"Go to the Devil and Shake Yourself", in Gaelic "Imtig Do'n Diabal's Corruid Tu Fein", also known as "Come from the Devil and Shake Yourself" "The Growling Woman", "Lord Cornwallis' Jigg", "The One-Legged Man", "The Penniless Traveller" or "When Sick is it Tea You Want?" is a Scottish, Irish and English Jig in D Major (Ashman, Cole, Huntington, Kennedy, O'Neill, Raven, Sumner, Trim) or C Major (Gow, Howe). The parts are played AABB.
The title was a fairly popular, if impious, epithet, meaning roughly "Get lost!".
The Scots have a claim to provenance, as early versions appear under the "Devil" title in Napier's Selection of Dances (1798), Thompson's Twenty-four Country Dances for the Year 1800 (1800), Cahusac's Compleat Tutor for the German Flute (c. 1798), Astor's Hoboy Preceptor, or Military Pieces (c.1800) and Gow's Second Complete Repository (between 1799 and 1836).
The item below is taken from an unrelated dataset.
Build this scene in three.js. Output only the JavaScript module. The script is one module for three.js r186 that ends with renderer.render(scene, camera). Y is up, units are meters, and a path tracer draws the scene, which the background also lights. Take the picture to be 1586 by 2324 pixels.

Perthshire fiddler John Fife included "Go to the Devil and Shake Yourself" in his music manuscript compiled in Scotland and at sea from 1780 to 1804, as did New Romney, Kent, fiddler William Mittell in 1799. In America the tune was published by Joshua Cushing in his Fifer's Companion (1804) and by Daniel Steele in his New and Complete Preceptor for the Fife (c. 1815).
It was also printed in Ashman's The Ironbridge Hornpipe (1991), Campbell's Country Dances, Carlin's The Gow Collection (1986), Cole's 1000 Fiddle Tunes (1940), DeVille's The Violin Player's Pastime, Gow's Complete Repository, Part 2 (1802), Hopkins's American Veteran Fifer (1905), Howe's Complete Preceptor for the Accordeon (c. 1843), Howe's Musician's Omnibus, Huntington's William Litten's (1977), Kennedy's Fiddlers Tune Book, vol. 2 (1954), Levey's The Dance Music of Ireland, Mattson & Walz's Old Fort Snelling/Fife (1974), O'Flannagan's Hibernia Collection (1860), O'Neill's Dance Music of Ireland: 1001 Gems (1907), Preston's Preston's Twenty Four Country Dances for the Year 1798 (1798), Raven's English Country Dance Tunes (1984), Ryan's Mammoth Collection (1883), Skillern's Twenty-Four Country Dances for the Year 1799 (1799), Sumner's Lincolnshire Collections, vol. 1: The Joshua Gibbons Manuscript (1997), Trim's Musical Heritage of Thomas Hardy (1990) and Wilson's Companion to the Ball Room (1816).
It was recorded by Alick Gillis and His Inverness Serenaders (1934) and Joseph Cormier & J.P. Cormier on Velvet Arm, Golden Hand.